A high speed processor And lidar with digital blade angle control will probably make it work effortlessly on an incline too.
But what about wearing a red checkered flannel shirt with a denim overall? Rolling up your sleeves, sweating like hell and working yourself into exhaustion to come back to your tent at the nightfall and bake potatoes and fish underneath a campfire?

You just took away all the fun from the process :)

It’s quite common to use a scythe with a “cradle” when cutting grain.

Scythes are amazing for cutting on an incline. You need to work along the incline, not down the incline, and will take shorter strokes.

Pretty sure the farmer who spooked us knew how to do that too. It's just an example of how someone who, even though had some experience with the tool, still didn't know how to use it in a novel context.
I didn't dismiss it at all. I directly answered you. While plenty of things change despite inertia, plenty of things do NOT change. We've known about the benefits of no till, cover crops, crop rotation, etc. for centuries and they're still not common due to inertia. In the USA we know that government subsidies for corn have massively distorted the market and had huge negative impacts on health and the environment, but we don't change due to inertia. Water management something we're terrible at in the US despite having the knowledge of how to do it better, but we don't because of inertia. Don't underestimate the power of "we've always done it this way." People can come up with a thousand bad reasons not to do something.

In my company, another leader forced his division to stop using a manual tracking spreadsheet because it was wasting time. People HATED the idea of stopping it, expecting there to be huge issues, but the manager was right, all the information was already reliably recorded in other systems and this was just a wasteful manual copy. When people stopped using it, literally nothing went wrong or changed, no one needed it, but now everyone got back 15 minutes of their day. But people resisted because "we've always done it this way."

As another poster said, grain loss is more likely with these less-hand-labor-intensive methods, and people can overvalue the loss of that small amount despite the time and energy savings of scythes. So people might think, "I'll lose 3% of my harvest doing that, I can't afford that" except they'd expend 15% of the energy harvesting and thus that 3% loss is more than balanced out by the 85% time savings and the reduced work load. You can spend a fraction of that saved time making up the 3% difference in a hundred other ways.

People are very resistant to change.
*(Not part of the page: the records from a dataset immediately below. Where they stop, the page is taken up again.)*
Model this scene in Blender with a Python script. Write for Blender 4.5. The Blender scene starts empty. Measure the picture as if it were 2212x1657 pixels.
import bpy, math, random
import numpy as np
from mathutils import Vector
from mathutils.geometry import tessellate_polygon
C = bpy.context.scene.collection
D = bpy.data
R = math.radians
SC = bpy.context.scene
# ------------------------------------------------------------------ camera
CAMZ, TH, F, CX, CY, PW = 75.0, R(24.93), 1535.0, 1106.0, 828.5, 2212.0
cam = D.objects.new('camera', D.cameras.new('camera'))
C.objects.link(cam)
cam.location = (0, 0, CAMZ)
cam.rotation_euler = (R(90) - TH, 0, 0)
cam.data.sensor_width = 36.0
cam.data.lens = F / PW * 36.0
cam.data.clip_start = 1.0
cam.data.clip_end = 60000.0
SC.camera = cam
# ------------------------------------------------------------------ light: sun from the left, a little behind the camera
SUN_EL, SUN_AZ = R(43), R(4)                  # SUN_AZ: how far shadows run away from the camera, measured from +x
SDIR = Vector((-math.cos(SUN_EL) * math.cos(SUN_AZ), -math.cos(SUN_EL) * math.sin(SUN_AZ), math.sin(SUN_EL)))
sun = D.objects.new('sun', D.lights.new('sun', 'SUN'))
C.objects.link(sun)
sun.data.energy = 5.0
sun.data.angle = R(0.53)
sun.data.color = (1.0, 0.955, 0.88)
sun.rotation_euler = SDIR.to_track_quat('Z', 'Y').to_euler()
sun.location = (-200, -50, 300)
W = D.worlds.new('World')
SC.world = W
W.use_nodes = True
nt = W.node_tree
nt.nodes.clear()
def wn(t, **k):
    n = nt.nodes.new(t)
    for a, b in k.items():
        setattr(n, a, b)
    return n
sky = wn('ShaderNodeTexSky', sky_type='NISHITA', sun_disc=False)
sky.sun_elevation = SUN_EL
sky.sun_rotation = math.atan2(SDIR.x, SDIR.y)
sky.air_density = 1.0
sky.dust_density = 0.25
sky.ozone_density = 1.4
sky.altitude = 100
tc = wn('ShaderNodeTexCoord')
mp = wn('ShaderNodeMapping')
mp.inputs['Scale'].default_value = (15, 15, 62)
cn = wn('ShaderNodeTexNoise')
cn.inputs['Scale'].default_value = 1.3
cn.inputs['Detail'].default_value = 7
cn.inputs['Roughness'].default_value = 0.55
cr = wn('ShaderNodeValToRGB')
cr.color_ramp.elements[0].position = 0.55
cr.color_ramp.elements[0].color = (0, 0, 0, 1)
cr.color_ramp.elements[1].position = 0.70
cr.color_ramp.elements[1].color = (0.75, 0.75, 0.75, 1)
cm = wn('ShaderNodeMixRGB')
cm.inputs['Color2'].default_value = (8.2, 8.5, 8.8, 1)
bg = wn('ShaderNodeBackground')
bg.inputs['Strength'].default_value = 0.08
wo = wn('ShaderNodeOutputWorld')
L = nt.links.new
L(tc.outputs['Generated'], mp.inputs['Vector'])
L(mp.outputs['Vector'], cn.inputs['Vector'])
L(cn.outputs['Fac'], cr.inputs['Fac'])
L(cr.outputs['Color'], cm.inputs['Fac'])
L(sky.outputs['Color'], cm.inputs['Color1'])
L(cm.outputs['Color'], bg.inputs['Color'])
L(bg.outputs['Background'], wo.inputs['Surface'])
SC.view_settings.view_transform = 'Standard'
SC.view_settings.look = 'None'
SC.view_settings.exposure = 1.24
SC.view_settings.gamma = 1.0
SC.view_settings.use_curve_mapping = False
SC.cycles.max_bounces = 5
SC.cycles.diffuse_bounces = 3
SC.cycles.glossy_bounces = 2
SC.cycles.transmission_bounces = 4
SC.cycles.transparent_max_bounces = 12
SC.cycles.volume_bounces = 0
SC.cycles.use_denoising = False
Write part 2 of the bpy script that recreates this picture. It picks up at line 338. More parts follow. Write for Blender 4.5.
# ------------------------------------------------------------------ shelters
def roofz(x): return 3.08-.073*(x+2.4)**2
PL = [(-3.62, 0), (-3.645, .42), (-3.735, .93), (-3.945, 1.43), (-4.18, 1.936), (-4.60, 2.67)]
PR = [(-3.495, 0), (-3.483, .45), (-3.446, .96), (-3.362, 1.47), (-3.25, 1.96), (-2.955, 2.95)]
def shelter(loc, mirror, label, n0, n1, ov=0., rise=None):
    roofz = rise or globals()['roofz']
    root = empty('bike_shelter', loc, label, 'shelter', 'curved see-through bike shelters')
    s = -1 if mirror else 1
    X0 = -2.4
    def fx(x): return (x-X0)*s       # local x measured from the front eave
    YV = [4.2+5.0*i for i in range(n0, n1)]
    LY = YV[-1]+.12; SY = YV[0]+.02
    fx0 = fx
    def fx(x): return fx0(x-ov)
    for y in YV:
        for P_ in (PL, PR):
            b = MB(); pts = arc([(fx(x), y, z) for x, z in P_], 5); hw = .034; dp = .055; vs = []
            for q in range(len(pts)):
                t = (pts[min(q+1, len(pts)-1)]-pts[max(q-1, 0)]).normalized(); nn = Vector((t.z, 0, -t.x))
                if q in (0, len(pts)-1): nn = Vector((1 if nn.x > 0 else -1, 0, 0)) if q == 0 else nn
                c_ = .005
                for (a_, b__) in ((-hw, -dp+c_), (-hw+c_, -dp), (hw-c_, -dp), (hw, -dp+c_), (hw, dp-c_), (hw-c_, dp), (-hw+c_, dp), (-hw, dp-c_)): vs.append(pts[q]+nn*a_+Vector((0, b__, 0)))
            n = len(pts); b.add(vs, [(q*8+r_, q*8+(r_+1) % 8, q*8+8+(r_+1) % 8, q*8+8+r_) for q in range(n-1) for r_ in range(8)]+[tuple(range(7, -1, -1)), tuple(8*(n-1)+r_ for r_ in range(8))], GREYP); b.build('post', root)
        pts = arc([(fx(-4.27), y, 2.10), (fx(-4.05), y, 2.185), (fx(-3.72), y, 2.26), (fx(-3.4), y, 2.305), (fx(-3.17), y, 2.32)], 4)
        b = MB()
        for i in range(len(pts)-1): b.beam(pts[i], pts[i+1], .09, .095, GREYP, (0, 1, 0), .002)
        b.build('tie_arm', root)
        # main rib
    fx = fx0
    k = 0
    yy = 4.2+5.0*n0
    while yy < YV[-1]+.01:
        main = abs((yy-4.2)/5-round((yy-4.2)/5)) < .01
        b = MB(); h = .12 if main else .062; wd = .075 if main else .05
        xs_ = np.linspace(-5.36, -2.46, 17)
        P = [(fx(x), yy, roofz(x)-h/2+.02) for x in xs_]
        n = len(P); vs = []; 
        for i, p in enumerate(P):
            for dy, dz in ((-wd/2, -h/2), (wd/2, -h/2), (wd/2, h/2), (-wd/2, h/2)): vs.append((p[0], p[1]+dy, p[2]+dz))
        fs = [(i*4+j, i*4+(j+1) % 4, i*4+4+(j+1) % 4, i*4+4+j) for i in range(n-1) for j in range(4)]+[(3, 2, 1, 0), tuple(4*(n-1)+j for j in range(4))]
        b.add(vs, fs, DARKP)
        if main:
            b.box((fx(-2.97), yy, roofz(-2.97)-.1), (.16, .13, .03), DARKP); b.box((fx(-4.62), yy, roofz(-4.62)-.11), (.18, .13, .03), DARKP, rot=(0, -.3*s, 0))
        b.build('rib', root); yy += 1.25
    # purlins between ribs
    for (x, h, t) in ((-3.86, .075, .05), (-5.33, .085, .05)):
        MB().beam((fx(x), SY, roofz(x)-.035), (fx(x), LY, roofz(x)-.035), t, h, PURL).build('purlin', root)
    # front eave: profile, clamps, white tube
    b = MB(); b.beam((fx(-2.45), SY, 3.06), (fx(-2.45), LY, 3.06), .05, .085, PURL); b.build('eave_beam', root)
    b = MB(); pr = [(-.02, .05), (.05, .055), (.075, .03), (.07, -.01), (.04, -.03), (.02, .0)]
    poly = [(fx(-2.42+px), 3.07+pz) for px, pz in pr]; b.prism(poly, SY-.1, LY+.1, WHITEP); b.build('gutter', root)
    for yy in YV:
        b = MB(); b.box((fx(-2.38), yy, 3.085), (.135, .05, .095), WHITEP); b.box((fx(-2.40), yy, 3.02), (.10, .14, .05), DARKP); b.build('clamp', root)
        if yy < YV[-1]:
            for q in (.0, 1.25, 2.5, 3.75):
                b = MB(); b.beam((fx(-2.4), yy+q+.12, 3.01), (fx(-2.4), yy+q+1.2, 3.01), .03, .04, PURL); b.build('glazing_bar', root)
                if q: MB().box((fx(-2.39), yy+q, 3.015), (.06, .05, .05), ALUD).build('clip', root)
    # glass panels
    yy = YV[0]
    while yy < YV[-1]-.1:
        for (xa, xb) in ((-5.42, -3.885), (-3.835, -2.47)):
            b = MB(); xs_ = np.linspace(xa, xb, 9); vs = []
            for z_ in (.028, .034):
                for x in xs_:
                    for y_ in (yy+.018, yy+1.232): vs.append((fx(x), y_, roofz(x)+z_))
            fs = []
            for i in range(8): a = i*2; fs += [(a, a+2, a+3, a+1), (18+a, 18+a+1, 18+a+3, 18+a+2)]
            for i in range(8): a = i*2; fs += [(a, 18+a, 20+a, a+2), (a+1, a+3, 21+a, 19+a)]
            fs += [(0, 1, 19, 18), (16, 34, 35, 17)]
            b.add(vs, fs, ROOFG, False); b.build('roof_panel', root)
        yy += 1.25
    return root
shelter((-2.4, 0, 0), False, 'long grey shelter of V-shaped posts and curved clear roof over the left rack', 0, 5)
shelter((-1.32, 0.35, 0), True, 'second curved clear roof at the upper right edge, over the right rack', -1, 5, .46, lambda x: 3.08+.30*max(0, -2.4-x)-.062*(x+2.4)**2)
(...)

A lack of education produces lapses in logic and critical thinking and thus people won't evaluate the change in the right frame of reference.

I'm not sure, but what I've read is that there's a loss of grain associated with using the scythe on wheat when it falls on the ground. Maybe it's a concern in some areas.

But I think that with a proper apparel such as the one we see in the video on the website, the fall can be made gentler while still keeping the significant efficiency gain that the scythe offers over the sickle.